Gift-card holders filed proposed class-action claims on Friday in the bankruptcy cases of Lord & Taylor and Sur La Table Inc., seeking priority status for those stuck holding potentially unusable gift cards. At the same time, the law firms representing them are planning to request that the U.S. Trustee, the U.S. government’s bankruptcy watchdog, appoint official consumer committees in the same bankruptcy cases.

“As retailers are lining up to file bankruptcy because of circumstances that really are beyond their control, ordinary Americans are being left in the cold,” said Thomas Burt, a partner at the law firm filing the claims, Wolf Haldenstein Adler Freeman & Herz LLP. “Their values have gone poof, because somebody messed up.”

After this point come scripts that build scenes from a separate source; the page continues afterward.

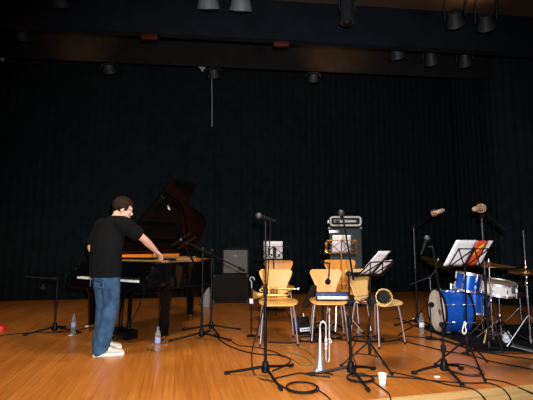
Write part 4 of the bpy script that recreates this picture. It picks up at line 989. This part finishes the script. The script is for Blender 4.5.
# pedal, throne, stick, bag, bottle
pd_ = thing('bass_drum_pedal', 'chrome bass drum pedal at the rear of the blue bass drum', 'pedal', (2.74, 5.35, DZ), R(-4))
MB().box((.14, 0, .012), (.28, .09, .014), bevel=.003).build('base_plate', M['steelgrey'], pd_); MB().box((.15, 0, .05), (.25, .08, .012), ry=R(14), bevel=.003).build('footboard', M['hardware'], pd_)
for s in (-1, 1): MB().tube([(.01, s * .05, .01), (.01, s * .05, .22)], .008, 6).build('post', M['hardware'], pd_)
MB().tube([(.01, -.05, .22), (.01, .05, .22)], .007, 6).build('axle', M['hardware'], pd_); MB().tube([(.01, 0, .22), (.06, 0, .36)], .005, 6).build('beater_rod', M['hardware'], pd_); MB().ball((.055, 0, .37), (.03, .025, .03), 12).build('beater', M['greycloth'], pd_)
th_ = thing('drum_throne', 'round black drum throne behind the hi-hat', 'stool', at_px(520, 5.75) + V((0, 0, DZ)))
MB().lathe([(.001, .42), (.15, .42), (.165, .44), (.165, .49), (.14, .505), (.001, .505)], 28).build('seat', M['blackmatte'], th_); MB().tube([(0, 0, .12), (0, 0, .42)], .016, 10).build('pole', M['hardware'], th_)
for k in range(3):
    a = k * 2 * PI / 3 + .7; MB().tube([(.015 * math.cos(a), .015 * math.sin(a), .27), (.24 * math.cos(a), .24 * math.sin(a), .012)], .009, 6).build('leg', M['hardware'], th_)
s0, s1 = G(484, 343.5, DZ + .008), P(489, 320, G(486, 341).y + .12)
tag(MB().tube([s0, s0 + (s1 - s0) * .85, s1 - (s1 - s0) * .04, s1], [.008, .0065, .0035, .004], 8).build('drumstick', M['stick']), 'pale wooden drumstick leaning upright against the stand before the drums', 'drumstick')
bgp = G(507.5, 343, DZ); bg = MB(); bg.ball(bgp + V((0, 0, .055)), (.05, .045, .058), 18)
for v in bg.bm.verts: v.co += V((random.uniform(-1, 1), random.uniform(-1, 1), random.uniform(-1, 1))) * .009
bg.ball(bgp + V((.01, 0, .115)), (.02, .018, .02), 8); tag(bg.build('plastic_bag', M['bag']), 'small crumpled pale plastic bag on the drum mat below the snare drum', 'bag')
def bottle(p, label, h=.23, r=.031, labmt='lab'):
    t = thing('water_bottle', label, 'bottle', p); k = h / .23
    MB().lathe([(.001, 0), (r * .9, 0), (r, .008), (r, .06 * k), (r * .94, .065 * k), (r, .07 * k), (r, .15 * k), (r * .85, .175 * k), (r * .45, .205 * k), (.013, .212 * k), (.013, .222 * k), (.001, .222 * k)], 20).build('body', M['glass'], t)
    MB().lathe([(r * 1.015, .085 * k), (r * 1.015, .135 * k), (r * 1.0, .135 * k), (r * 1.0, .085 * k)], 20, None, True).build('paper_label', M[labmt], t)
    MB().lathe([(.001, .235 * k), (.014, .235 * k), (.015, .216 * k), (.001, .216 * k)], 14).build('cap', M['cap'], t)
    return t
bottle(G(73, 334.5), 'clear plastic water bottle on the floor left of the standing man', .25)
bottle(G(157.3, 351.5), 'clear water bottle with a blue label beside the front piano leg', .25)
bottle(G(422, 334.5), 'clear water bottle on the floor left of the bass drum', .26, labmt='bag')
# cup, red cap, tape, clutter
q = G(382.5, 384.5); cu = thing('paper_cup', 'white disposable cup on the stage floor at the front', 'cup', q)
MB().lathe([(.001, .002), (.025, .001), (.0345, .082), (.033, .082), (.0235, .005), (.001, .005)], 24).build('wall', M['cup'], cu); MB().tube([(.0345 * math.cos(k * PI / 12), .0345 * math.sin(k * PI / 12), .083) for k in range(24)], .0022, 6, loop=True).build('rim', M['cup'], cu)
q = G(1, 330.5); rc = thing('red_marker', 'small red dome-shaped object on the floor at the left edge', 'marker', q)
MB().lathe([(.06, 0), (.06, .012), (.05, .045), (.03, .065), (.001, .07)], 20).build('dome', M['redcap'], rc); MB().lathe([(.09, 0), (.09, .006), (.05, .012)], 20).build('brim', M['redcap'], rc)
for px, py, lab in ((87, 326.5, 'small pale piece of tape on the floor beside the rear piano leg'), (71, 335.5, 'small pale piece of tape on the floor at the foot of the left water bottle'), (437, 377.5, 'small white piece of tape on the floor by the front right microphone stand'), (414, 319, 'small pale scrap on the floor left of the bass drum'), (97, 332, 'small pale scrap on the floor just left of the jeans')):
    q = G(px, py); m = MB(); m.box((q.x, q.y, .006), (.045, .03, .011), rz=random.uniform(-.6, .6), bevel=.005); tag(m.build('tape_scrap', M['tape']), lab, 'tape')
q = at_px(206.5, 8.0); gc = MB()
gc.loft([((q.x, q.y, .0), (.10, 0, 0), (0, .10, 0)), ((q.x - .01, q.y, .1), (.11, 0, 0), (0, .09, 0)), ((q.x + .02, q.y, .2), (.085, 0, 0), (0, .08, 0)), ((q.x + .03, q.y, .30), (.04, 0, 0), (0, .05, 0)), ((q.x + .05, q.y, .34), (.015, 0, 0), (0, .015, 0))], 14)
tag(gc.build('cloth_bag', M['greycloth']), 'grey cloth bag slumped on the floor left of the black speaker cabinet', 'bag')

# ------------------------------------------------------------------ cables on the floor
def coil(px, py, rx, ry, turns, label, r=.0055):
    c = G(px, py); ex = abs(G(px + rx, py).x - G(px - rx, py).x) / 2; ey = abs(G(px, py - ry).y - G(px, py + ry).y) / 2
    pts = []; n = 26 * turns; r *= .7
    for k in range(n + 1):
        a = 2 * PI * k / 26; f = 1 - .13 * (k / n) + .04 * math.sin(a * 1.37)
        pts.append(V((c.x + ex * f * math.cos(a), c.y + ey * f * math.sin(a), .007 + .004 * (k / 26))))
    o = MB().tube(pts, r, 6).build('cable_coil', M['cable']); return tag(o, label, 'cable')
coil(302, 389, 17, 6, 3, 'coiled black cable on the floor in front of the upright silver trumpet', .007)
coil(360, 379.5, 14, 4.5, 3, 'coiled black cable round the foot of the boom stand by the paper cup', .0065)
coil(464, 371, 17, 6.5, 3, 'coiled black cable on the floor under the front right music stand', .005)
coil(367, 340, 17, 3, 3, 'small heap of black cable under the pale saxophone chair', .008)
coil(312, 340, 16, 3, 3, 'tangle of black cable round the little practice amplifier', .007)
coil(333, 337, 9, 3, 3, 'small tangle of black cable under the keyboard chair', .008)
cable([(318, 390), (327, 396), (334, 404)], 'black cable leaving the coil by the silver trumpet over the stage edge')
cable([(372, 381), (382, 388), (389, 394), (391, 400)], 'black cable leaving the coil by the paper cup over the stage edge')
cable([(214, 334), (224, 343), (240, 350), (258, 354), (278, 355), (290, 359), (286, 365), (272, 371)], 'black cable curving across the floor from the piano stands to the front centre stand', .0065)
cable([(229, 339), (238, 345), (255, 347), (275, 352), (284, 357)], 'black cable crossing the floor just behind the front centre stand')
cable([(268, 342), (290, 343), (305, 341), (328, 339), (346, 340), (368, 342), (392, 341), (402, 338)], 'black cable lying along the feet of the row of plywood chairs', .007)
cable([(285, 352), (296, 354), (306, 358), (312, 364), (300, 364), (290, 357)], 'olive green cable loop on the floor right of the front centre stand', .006, 'greencable')
cable([(275, 347), (291, 345), (305, 350), (315, 358)], 'olive green cable lying below the brass trumpet chair', .006, 'greencable')
cable([(272, 379), (285, 376), (300, 373), (311, 375), (330, 377)], 'black cable from the front centre stand to the trumpet stand', .006)
cable([(352, 376), (380, 376), (410, 378), (438, 381), (470, 383), (488, 383), (500, 387), (508, 394), (512, 402)], 'black cable running along the stage front and over its edge below the front right stands')
cable([(392, 372), (420, 378), (450, 385), (466, 387), (478, 392), (486, 400)], 'black cable slanting from the saxophone music stand to the stage edge')
cable([(486, 379), (505, 382), (520, 388), (536, 395)], 'black cable leaving the coil under the front right music stand to the right edge')
cable([(398, 340), (420, 345), (445, 351), (470, 355), (490, 361), (515, 366), (536, 370)], 'long black cable slanting across the floor behind the front right stands', .0065)
cable([(404, 336), (430, 338), (448, 342), (470, 349), (495, 354), (536, 360)], 'long black cable slanting along the front edge of the drum mat', .0065)
cable([(425, 336), (445, 340), (460, 345), (478, 351), (505, 353), (536, 353)], 'black cable from the bass drum along the drum mat to the right edge', .006)
cable([(330, 332), (345, 330), (358, 334), (352, 350), (356, 365), (354, 374)], 'black cable from under the keyboard chair to the foot of the boom stand', .006)
cable([(396, 318), (405, 321), (412, 326), (404, 331), (398, 336)], 'black cable looped at the foot of the tall stand left of the drum kit', .008)
cable([(150, 352), (151, 345), (157, 344), (168, 345)], 'thin pale cord on the floor beside the water bottle at the piano leg', .003, 'rope')

# ------------------------------------------------------------------ repeats share a group
GROUPS = dict(plywood_chair='plywood chairs on the stage', microphone_stand='microphone stands on the stage', microphone='microphones on their stands', music_stand='music stands', sheet_music='sheets on the music stands',
    cymbal='cymbals of the drum kit', cymbal_stand='cymbal stands of the drum kit', water_bottle='water bottles on the floor', cable='loose cables on the floor', cable_coil='coiled cables on the floor',
    stage_curtain='black stage drapes', trumpet='trumpets', tape_scrap='pale scraps on the floor', red_lamp_cover='red lamp covers under the header', barn_door_flap='white flaps on the batten')
for o in S.objects:
    if o.parent is None:
        g = GROUPS.get(o.name.split('.')[0])
        if g: o['group'] = g
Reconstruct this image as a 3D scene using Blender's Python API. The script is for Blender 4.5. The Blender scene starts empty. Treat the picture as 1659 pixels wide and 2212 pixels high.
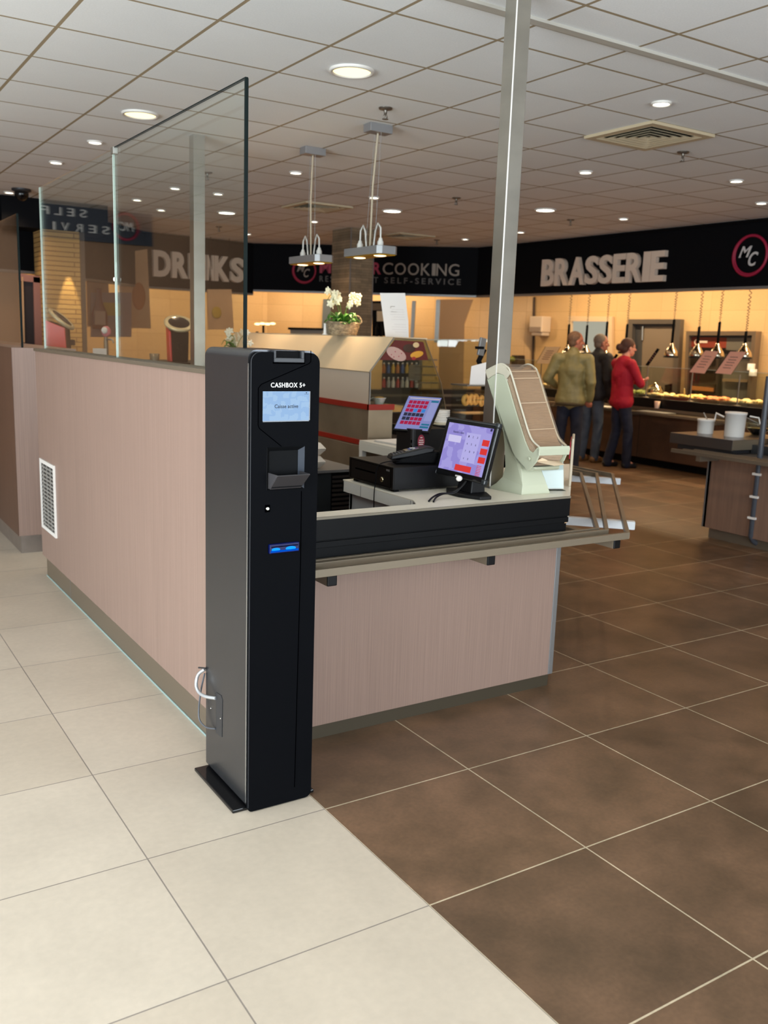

The litigation firm, along with bankruptcy law firm Sto Helit PLLC, is also seeking class representatives who have unredeemed and unexpired gift cards and gift certificates from Stein Mart Inc. and Century 21 Department Stores LLC, also bankrupt. Each individual holding gift-card claims should get up to $3,025 per person in priority payments, according to the firm.

Bankrupt retailers that are permanently closing their stores could collect a windfall if prepaid gift cards are never redeemed. Roughly $2 billion to $4 billion, or up to 4%, of gift cards typically go unused every year in the U.S., according to research from Mercator Advisory Group Inc.